During the construction of Interstate 94 west of Dickinson, a 120-foot-long, petrified "redwood" log six feet in diameter was uncovered. It was offered to nearby towns as a tourist attraction, but was reburied when no one wanted it. Perhaps no one offered it a home because petrified wood is so common in southwestern North Dakota. Petrified wood is often used in landscaping, and many driveways and flower beds are lined with or centered around fine specimens. Petrified wood is locally so common that some farmers find it a nuisance and pile it up along fence rows, much like their counterparts in the east pile up glacial erratics. A Petrified Wood Park was even built in Lemmon, South Dakota. The brainchild of O.S. Quammen, the park was completed in 1932 and was built mostly with petrified wood collected in North Dakota.

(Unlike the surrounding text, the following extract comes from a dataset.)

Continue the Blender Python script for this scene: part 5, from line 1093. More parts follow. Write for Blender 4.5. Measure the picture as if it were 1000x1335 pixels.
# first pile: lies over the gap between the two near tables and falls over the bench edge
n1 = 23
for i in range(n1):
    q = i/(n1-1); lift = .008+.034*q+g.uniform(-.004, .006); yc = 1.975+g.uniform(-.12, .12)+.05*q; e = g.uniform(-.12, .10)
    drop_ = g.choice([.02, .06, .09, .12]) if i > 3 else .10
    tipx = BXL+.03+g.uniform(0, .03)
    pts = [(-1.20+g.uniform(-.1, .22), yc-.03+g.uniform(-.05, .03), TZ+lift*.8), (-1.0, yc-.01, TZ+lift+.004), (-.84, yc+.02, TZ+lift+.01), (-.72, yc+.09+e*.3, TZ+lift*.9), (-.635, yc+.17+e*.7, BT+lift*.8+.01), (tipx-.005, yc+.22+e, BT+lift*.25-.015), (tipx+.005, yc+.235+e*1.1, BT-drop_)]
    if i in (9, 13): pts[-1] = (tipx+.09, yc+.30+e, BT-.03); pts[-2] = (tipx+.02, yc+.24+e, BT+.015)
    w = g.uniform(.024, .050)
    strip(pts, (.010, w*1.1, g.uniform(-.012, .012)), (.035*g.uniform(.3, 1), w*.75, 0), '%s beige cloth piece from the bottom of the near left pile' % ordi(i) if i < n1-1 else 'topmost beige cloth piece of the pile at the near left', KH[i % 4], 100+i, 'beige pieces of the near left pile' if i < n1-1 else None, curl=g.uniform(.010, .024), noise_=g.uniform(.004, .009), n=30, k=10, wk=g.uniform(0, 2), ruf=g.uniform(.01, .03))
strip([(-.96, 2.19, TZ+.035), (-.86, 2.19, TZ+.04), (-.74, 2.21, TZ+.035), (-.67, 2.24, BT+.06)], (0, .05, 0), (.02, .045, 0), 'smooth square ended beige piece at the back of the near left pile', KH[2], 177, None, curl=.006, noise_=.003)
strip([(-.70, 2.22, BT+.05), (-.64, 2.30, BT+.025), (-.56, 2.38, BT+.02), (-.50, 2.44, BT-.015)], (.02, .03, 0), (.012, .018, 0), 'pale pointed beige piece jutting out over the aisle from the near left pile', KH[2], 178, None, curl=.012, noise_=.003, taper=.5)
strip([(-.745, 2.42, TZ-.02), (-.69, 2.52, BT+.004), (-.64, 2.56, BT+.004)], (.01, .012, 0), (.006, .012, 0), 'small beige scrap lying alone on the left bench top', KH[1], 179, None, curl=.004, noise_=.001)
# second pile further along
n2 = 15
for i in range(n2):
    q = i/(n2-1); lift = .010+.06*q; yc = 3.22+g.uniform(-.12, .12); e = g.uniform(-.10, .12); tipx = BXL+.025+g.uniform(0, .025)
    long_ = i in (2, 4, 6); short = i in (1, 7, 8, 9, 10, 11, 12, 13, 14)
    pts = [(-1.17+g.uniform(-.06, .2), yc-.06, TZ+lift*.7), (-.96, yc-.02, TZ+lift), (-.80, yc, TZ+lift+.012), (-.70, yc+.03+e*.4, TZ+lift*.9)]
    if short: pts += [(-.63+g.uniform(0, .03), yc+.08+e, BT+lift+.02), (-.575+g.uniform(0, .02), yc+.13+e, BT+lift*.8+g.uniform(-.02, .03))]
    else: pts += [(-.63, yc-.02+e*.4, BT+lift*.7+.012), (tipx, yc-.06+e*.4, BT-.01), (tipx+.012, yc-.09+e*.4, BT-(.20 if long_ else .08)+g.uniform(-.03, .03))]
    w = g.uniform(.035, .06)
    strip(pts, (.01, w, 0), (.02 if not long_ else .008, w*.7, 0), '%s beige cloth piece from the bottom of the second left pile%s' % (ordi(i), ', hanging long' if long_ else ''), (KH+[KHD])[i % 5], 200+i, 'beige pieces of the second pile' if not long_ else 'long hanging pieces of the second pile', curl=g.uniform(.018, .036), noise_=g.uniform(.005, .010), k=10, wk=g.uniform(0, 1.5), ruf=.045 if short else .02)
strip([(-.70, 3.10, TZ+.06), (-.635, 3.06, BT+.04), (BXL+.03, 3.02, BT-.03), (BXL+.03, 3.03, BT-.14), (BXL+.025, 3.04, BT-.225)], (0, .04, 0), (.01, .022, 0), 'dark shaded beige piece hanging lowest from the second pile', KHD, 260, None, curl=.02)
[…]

In addition to Metasequoia, we know some of the other ancient trees that grew in North Dakota in the geologic past. They are known primarily through studies of fossil pollen and the recognition of the clear and delicate imprints of leaves in mudstone, siltstone, and carbonaceous paper shales. For example, remarkably preserved petrified cones of Sequoia dakotensis, silicified pods of the extinct Katsura tree, the tree fern Tempyska, and Osmundites are also found with petrified wood in the Cretaceous-age Hell Creek Formation. Forests as luxuriant and varied as those now growing in the southeastern United States spread eastward across North Dakota following the retreat of the Cannonball Sea. Cypress, black spruce, tamarack, and cedar grew in swampy areas. Plants with deciduous leaves also flourished. They are represented by poplar, ginkgo, hazelnut, oak, walnut, sycamore, box elder, elm, maple, birch, alder, hickory, dogwood, buckthorn, viburnum, witch hazel, horse chestnut, bittersweet, and many others.

North Dakota's ancient forests, with huge stumps and tree trunks, now form stunning landscapes of stone in the wildly eroded badlands of southwestern North Dakota. There, they mingle with modern, fragrant junipers, sagebrush, prickly pear cactus, and other hardy plants.